Molti scommettono che sarà proprio Starace, la prossima primavera, a prendere il posto di Claudio Descalzi all’Eni (il numero uno del cane a sei zampe è infatti in discesa nelle gerarchie renziane, a causa - ma non solo - dell’inchiesta della procura di Milano sulle presunte tangenti in Nigeria, in cui è indagato per corruzione internazionale), ma in realtà il prescelto sembra essere Matteo Del Fante, ex direttore generale della Cassa depositi e Prestiti messo a fare l’amministratore delegato di Terna, fiorentino e amico di Renzi, di Carrai e del finanziere iper-renziano Davide Serra in grande ascesa nel cuore del sovrano. Più amato ancora di Mauro Moretti, ex ad di Trenitalia piazzato a Finmeccanica, che qualche mese fa ha rischiato di diventare ministro dello Sviluppo economico, e che dovrebbe essere confermato a fine scadenza.
GLI INAMOVIBILI
Infine, ci sono i dignitari più vicini al Capo, i cui equilibri sono rimasti immutati negli anni. Renzi si affida totalmente a quelli che considera due “fratelli” acquisiti: Marco Carrai e Luca Lotti, il primo amico d’infanzia e libero imprenditore prodigo di relazioni e consigli, il secondo sottosegretario alla presidenza del Consiglio. Seguono la Boschi e l’avvocato fiorentino Bianchi, mente del Giglio magico. Alla banda dei quattro vanno affiancati il portavoce Filippo Sensi, sempre più inseparabile e decisivo non solo per la comunicazione , sorta di mediatore con il mondo esterno, e l’ex comandante dei vigili urbani di Firenze Antonella Manzione, promossa a numero uno del dipartimento Affari giuridici di Palazzo Chigi.

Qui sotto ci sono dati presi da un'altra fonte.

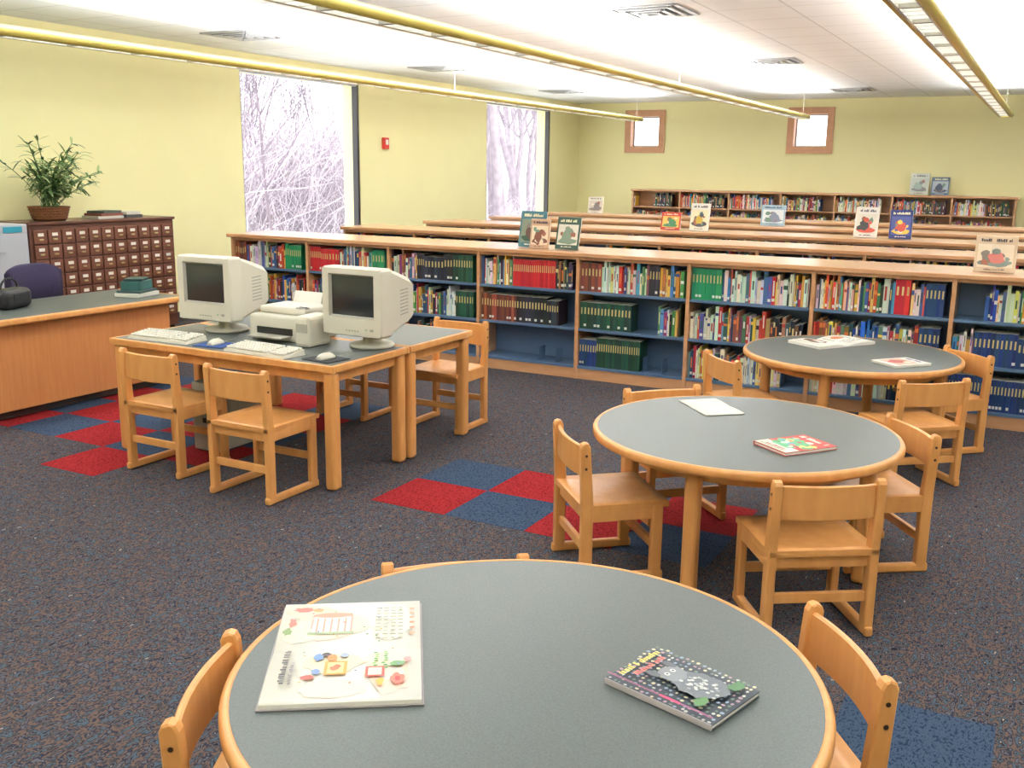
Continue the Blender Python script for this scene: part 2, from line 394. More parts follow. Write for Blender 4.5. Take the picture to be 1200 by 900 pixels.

Qualche giorno fa Renzi ha inserito il suo nome tra i nuovi consiglieri di Stato di nomina governativa, insieme al segretario generale della presidenza del Consiglio Paolo Aquilanti. Qualcuno sostiene che la promozione sia un preludio alla sostituzione, ma è in realtà un premio ad personam: nel caso vincano i sì la Manzione resterà dov’è prendendosi l’aspettativa (o il distacco) a Palazzo Spada, nel caso vinca il no avrà un salvacondotto con i fiocchi.
E nel cerchio più vicino a “colui che tutto move” punta a entrare il santo laico della Repubblica renziana, il magistrato Raffaele Cantone, presidente dell’autorità anti-corruzione. Nelle ultime settimane è intervenuto su tutto: il Campidoglio, la Rai, il centro richiedenti asilo di Foggia, la ricostruzione post-terremoto, la legalizzazione della cannabis, le cattedre universitarie spartite tra parenti e amici. E dicono che con il rimpasto universale sarà portato nel cielo delle poltrone di governo con un ministero-chiave: l’Interno al posto di Alfano, in trasloco verso gli Esteri. Sempre che Renzi si fidi ancora di lui. Condizione nient’affatto scontata.